• **Records provided**:
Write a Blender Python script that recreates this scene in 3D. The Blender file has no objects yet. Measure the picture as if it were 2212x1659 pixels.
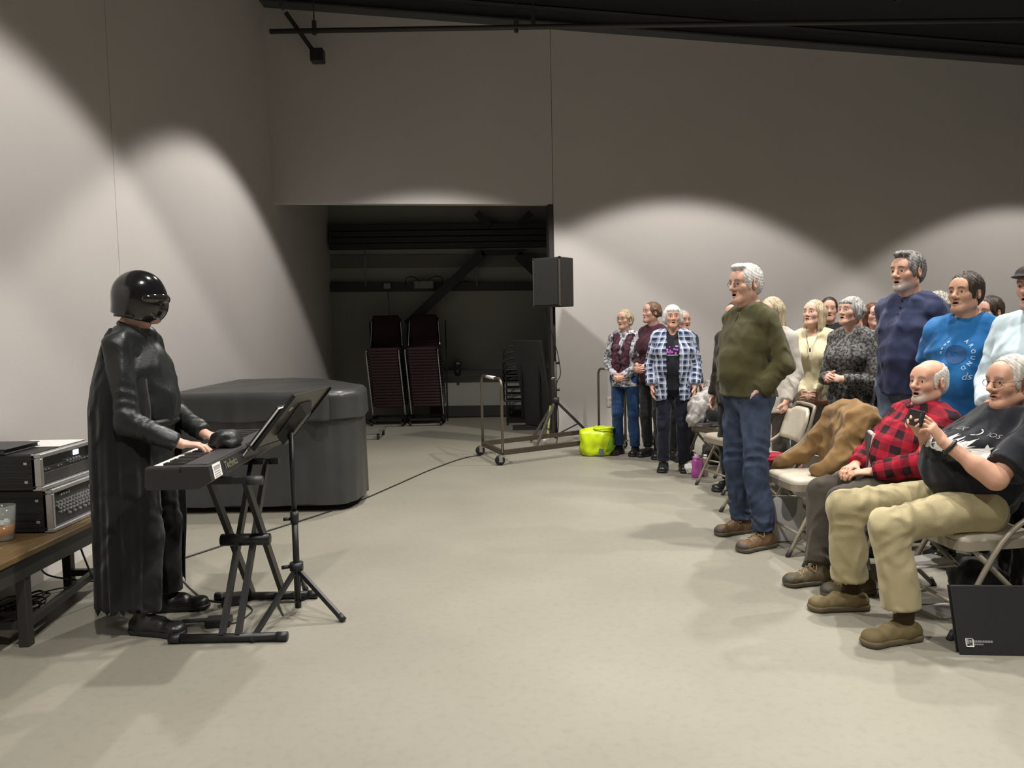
import bpy, bmesh, math, random
import numpy as np
from mathutils import Vector, Matrix
from mathutils.bvhtree import BVHTree
random.seed(7); np.random.seed(7)
SC = bpy.context.scene
COL = SC.collection
PI = math.pi
# ------------------------------------------------------------------ camera
CAMZ = 1.45; FPX = 1724.0; CX, CY = 1106.0, 829.5
PITCH = math.atan((829.5-700)/FPX); ROLL = 0.021
cd = bpy.data.cameras.new('camera'); cam = bpy.data.objects.new('camera', cd); COL.objects.link(cam)
cd.sensor_width = 36; cd.lens = FPX/2212*36; cd.clip_start = .05; cd.clip_end = 100
_fw = Vector((0, math.cos(PITCH), -math.sin(PITCH))); _rt = Vector((1, 0, 0)); _up = _rt.cross(_fw)
_c, _s = math.cos(ROLL), math.sin(ROLL)
_r2 = _rt*_c + _up*(-_s); _u2 = _rt*_s + _up*_c          # tops of verticals lean left in the picture
cam.matrix_world = Matrix(((_r2.x, _u2.x, -_fw.x, 0), (_r2.y, _u2.y, -_fw.y, 0), (_r2.z, _u2.z, -_fw.z, CAMZ), (0, 0, 0, 1)))
SC.camera = cam
def _ray(px, py):
    return _fw + _r2*((px-CX)/FPX) - _u2*((py-CY)/FPX)
def at(px, py, Y):
    d = _ray(px, py); return Vector((0, 0, CAMZ)) + d*(Y/d.y)
def G(px, py, z=0.0):
    d = _ray(px, py); return Vector((0, 0, CAMZ)) + d*((z-CAMZ)/d.z)
# ------------------------------------------------------------------ world, lamps, exposure
W = bpy.data.worlds.new('world'); SC.world = W; W.use_nodes = True
W.node_tree.nodes['Background'].inputs[0].default_value = (.8, .85, 1, 1)
W.node_tree.nodes['Background'].inputs[1].default_value = 0.012
SC.view_settings.view_transform = 'Standard'; SC.view_settings.look = 'None'
SC.view_settings.gamma = 1; SC.view_settings.use_curve_mapping = False
SC.view_settings.exposure = 0.0
LAMPZ = 5.0
for lx, ly, e in ((-.55, 7.5, .92), (2.55, 7.95, 1), (7.4, 8.7, 1), (-.5, 4.25, .85), (2.6, 4.8, 1.3), (5.6, 4.9, 1),
                  (-.6, 1.3, .85), (2.6, 1.5, .85), (-.6, -1.7, .4), (2.6, -1.6, .4)):
    ld = bpy.data.lights.new('downlight', 'SPOT'); lo = bpy.data.objects.new('downlight', ld); COL.objects.link(lo)
    lo.location = (lx, ly, LAMPZ); ld.energy = 540*e; ld.color = (1.0, .95, .885)
    ld.spot_size = math.radians(103); ld.spot_blend = .14; ld.shadow_soft_size = .09
# ------------------------------------------------------------------ materials
def _new(name):
    m = bpy.data.materials.new(name); m.use_nodes = True
    nt = m.node_tree; return m, nt, nt.nodes, nt.links, nt.nodes['Principled BSDF']
def lin(c):
    if isinstance(c, str):
        c = tuple(int(c[i:i+2], 16)/255 for i in (0, 2, 4))
        c = tuple(x/12.92 if x <= .04045 else ((x+.055)/1.055)**2.4 for x in c)
    return c
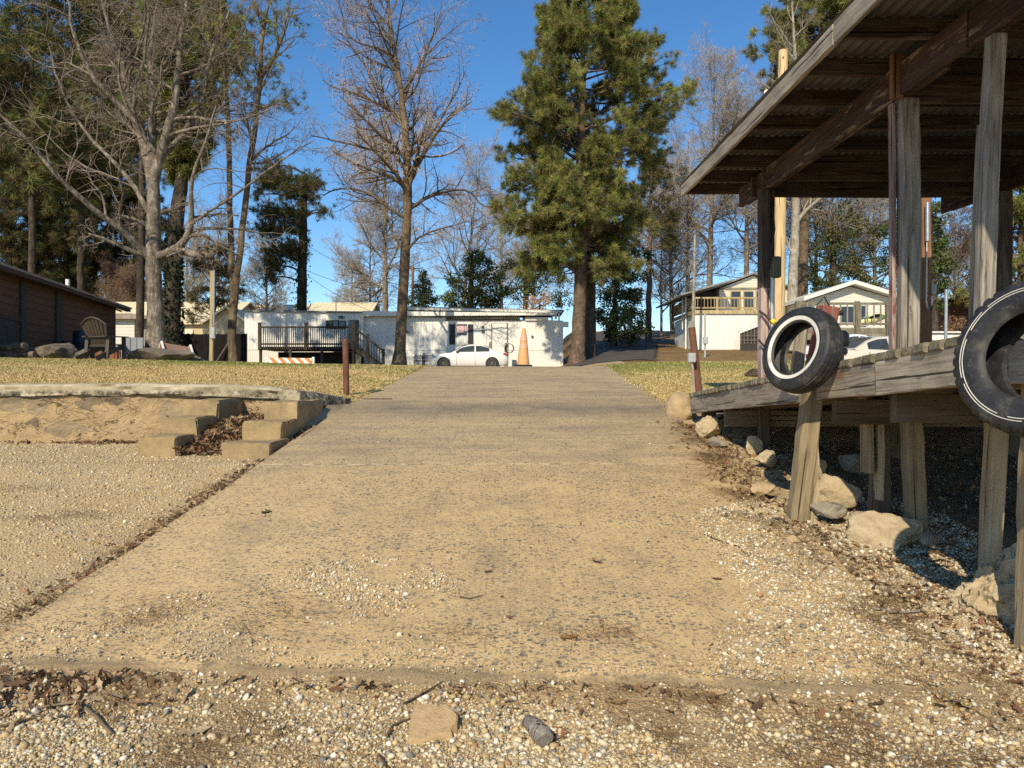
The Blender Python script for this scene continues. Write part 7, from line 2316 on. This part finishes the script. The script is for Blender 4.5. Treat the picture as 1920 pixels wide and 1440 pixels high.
# ---- the big bare tree on the left lawn
Y1 = 27.0
bare_tree('big_bare_tree', 'massive grey barked bare tree with a sawn low limb, left of the yard',
    [([(292, 668, Y1), (291, 600, Y1), (288, 520, Y1), (287, 440, Y1), (287, 380, Y1), (288, 330, Y1)], [.35, .28, .27, .25, .23, .19]),
     ([(287, 345, Y1), (276, 290, Y1), (255, 225, Y1 + .3), (238, 180, Y1 + .5), (232, 120, Y1 + .5), (205, 60, Y1 + .6), (192, 5, Y1 + .8), (186, -25, Y1 + 1)], [.2, .17, .15, .12, .1, .07, .045, .02]),
     ([(288, 340, Y1), (300, 290, Y1 - .2), (318, 240, Y1 - .4), (330, 180, Y1 - .6), (336, 110, Y1 - .8), (342, 50, Y1 - .8), (350, 5, Y1 - 1), (356, -25, Y1 - 1)], [.2, .17, .15, .12, .1, .07, .045, .02]),
     ([(287, 330, Y1), (284, 260, Y1), (288, 190, Y1 + .3), (280, 110, Y1 + .6), (290, 40, Y1 + .9), (300, -20, Y1 + 1.2)], [.19, .16, .13, .1, .06, .02])],
    [([(280, 482, Y1), (255, 455, Y1 - .4), (215, 420, Y1 - 1), (165, 385, Y1 - 1.6), (110, 335, Y1 - 2.2), (60, 270, Y1 - 2.6), (10, 220, Y1 - 3), (-50, 180, Y1 - 3)], [.16, .13, .11, .09, .08, .06, .045, .03]),
     ([(292, 482, Y1), (315, 474, Y1 - .3), (335, 470, Y1 - .5), (352, 445, Y1 - .7), (362, 405, Y1 - .8), (355, 370, Y1 - .9), (360, 330, Y1 - 1), (385, 270, Y1 - 1), (405, 200, Y1 - 1)], [.17, .16, .14, .12, .1, .08, .06, .045, .03]),
     ([(335, 470, Y1 - .5), (370, 478, Y1 - .8), (400, 480, Y1 - 1), (405, 462, Y1 - 1)], [.14, .12, .1, .07]),
     ([(280, 400, Y1), (255, 350, Y1 + .2), (230, 320, Y1 + .4), (200, 290, Y1 + .6), (150, 240, Y1 + .9), (110, 160, Y1 + 1), (90, 80, Y1 + 1)], [.1, .09, .08, .07, .06, .045, .03]),
     ([(262, 240, Y1 + .2), (220, 190, Y1), (175, 150, Y1 - .4), (140, 80, Y1 - .8), (130, 20, Y1 - 1), (128, -20, Y1)], [.11, .1, .085, .07, .05, .03]),
     ([(300, 300, Y1), (345, 250, Y1 + .4), (380, 190, Y1 + .8), (395, 100, Y1 + 1), (430, 20, Y1 + 1.2)], [.1, .085, .07, .055, .03]),
     ([(420, 380, Y1 - 1.2), (470, 345, Y1 - 1.8), (540, 290, Y1 - 2.4), (590, 262, Y1 - 2.6)], [.045, .035, .025, .015]),
     ([(360, 420, Y1 - .8), (385, 400, Y1 - 1), (420, 380, Y1 - 1.2)], [.06, .05, .045])],
    101, 'bark_grey', L1={0: dict(k=5, t0=.55, ln=3.0, ang=65), 1: dict(k=12, t0=.12, ln=4.8, ang=62, up=.02, wig=.17, shape=lambda t: 1.1 - .7 * t), 2: dict(k=12, t0=.12, ln=4.4, ang=62, up=.02, wig=.17, shape=lambda t: 1.1 - .7 * t), 3: dict(k=11, t0=.1, ln=4.0, ang=62, up=.02, wig=.17)},
    levels=[dict(k=7, ang=50, ln=.45, up=.0, rr=.5, wig=.2), dict(k=6, ang=50, ln=.48, up=.0, wig=.2), dict(k=4, ang=48, ln=.55, up=.0, n=4)],
    twig=((.25, .2, .155), (.33, .27, .215), (.18, .125, .095)), rmin=.006)

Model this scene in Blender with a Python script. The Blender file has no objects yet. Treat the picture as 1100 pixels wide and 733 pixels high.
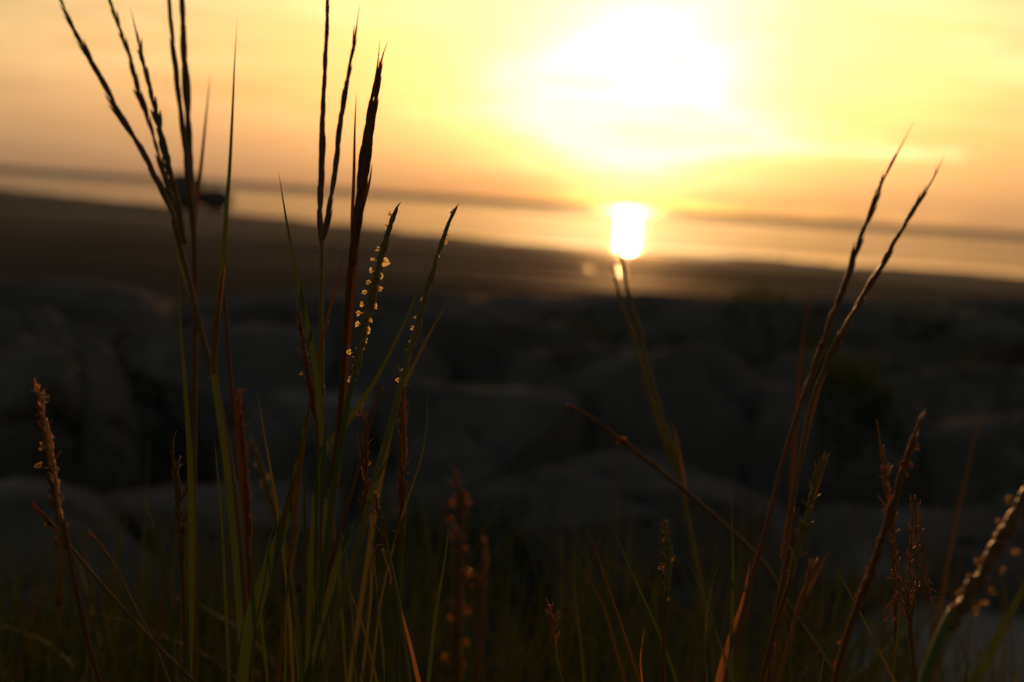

• **Short exercise**: List the lines of the entries that include "pixels".

• **Output**:
Write a Blender Python script that recreates this scene in 3D. The Blender file has no objects yet. Measure the picture as if it were 2212x1659 pixels.
The Blender Python script for this scene continues. Write part 7, from line 2316 on. This part finishes the script. The script is for Blender 4.5. Treat the picture as 1920 pixels wide and 1440 pixels high.
Model this scene in Blender with a Python script. The Blender file has no objects yet. Treat the picture as 1100 pixels wide and 733 pixels high.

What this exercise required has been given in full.